Adah’s arrival in Liverpool and Francis’s apartment in London reflect another cost of progress for her. England is cold and unpleasant, and Adah and Francis are only able to live in areas that are ill-maintained. At this time, Adah already has two children, and she is unable to prevent Francis from forcing himself on her, leading to still more children. Though their neighbors are also Nigerian immigrants, Adah realizes how, in England, the class distinctions drawn in Nigeria become irrelevant in the face of racial discrimination.

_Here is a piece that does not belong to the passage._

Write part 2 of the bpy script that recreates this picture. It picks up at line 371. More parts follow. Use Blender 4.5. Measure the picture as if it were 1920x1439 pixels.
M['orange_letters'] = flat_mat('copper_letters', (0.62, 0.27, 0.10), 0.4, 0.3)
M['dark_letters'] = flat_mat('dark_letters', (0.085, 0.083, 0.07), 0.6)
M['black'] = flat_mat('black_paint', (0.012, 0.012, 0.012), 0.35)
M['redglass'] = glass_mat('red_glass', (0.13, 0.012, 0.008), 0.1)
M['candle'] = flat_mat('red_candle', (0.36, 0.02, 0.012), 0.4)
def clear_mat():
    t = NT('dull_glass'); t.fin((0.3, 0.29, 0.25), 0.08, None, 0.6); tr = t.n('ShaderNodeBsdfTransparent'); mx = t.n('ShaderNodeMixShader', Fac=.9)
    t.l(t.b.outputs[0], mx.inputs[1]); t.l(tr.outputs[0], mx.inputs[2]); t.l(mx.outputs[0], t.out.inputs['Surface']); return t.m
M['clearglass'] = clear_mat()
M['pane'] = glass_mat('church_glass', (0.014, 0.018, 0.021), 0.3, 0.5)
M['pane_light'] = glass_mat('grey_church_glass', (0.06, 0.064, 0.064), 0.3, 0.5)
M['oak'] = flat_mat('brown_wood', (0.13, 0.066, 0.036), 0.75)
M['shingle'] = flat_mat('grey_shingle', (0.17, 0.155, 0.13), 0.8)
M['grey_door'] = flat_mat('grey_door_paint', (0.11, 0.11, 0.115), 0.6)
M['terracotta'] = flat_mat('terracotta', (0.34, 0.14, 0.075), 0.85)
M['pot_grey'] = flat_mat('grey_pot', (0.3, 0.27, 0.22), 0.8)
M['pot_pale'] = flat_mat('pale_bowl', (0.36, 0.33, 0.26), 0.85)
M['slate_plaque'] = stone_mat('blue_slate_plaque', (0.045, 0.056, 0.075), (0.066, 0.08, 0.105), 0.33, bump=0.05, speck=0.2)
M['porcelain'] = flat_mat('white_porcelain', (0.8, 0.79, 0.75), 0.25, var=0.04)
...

Francis’s assertion that all Black people are second-class citizens in England echoes the title of the book and establishes the intersectionality of Emecheta’s discussion. In Nigeria, Adah was able to overcome the discrimination she faced as a woman through hard work and careful maneuvering, but she is now in a country where such tactics may not work. Though Adah is “the goose that laid the golden eggs” for Francis and his family (41), Francis immediately establishes that only he is allowed to acclimate to English culture and society. When Adah first gets off the boat and Francis jokes about dying, he explains that English people joke about everything, but when Adah jokingly says that he is lying, his reaction is severe.
A similar pattern emerges as Francis considers physically abusing Adah for not being submissive enough. These events foreshadow upcoming conflict between Francis and Adah as Francis loses control of himself in the “freedom” offered by life in England and Adah struggles to make a better life for herself and her children.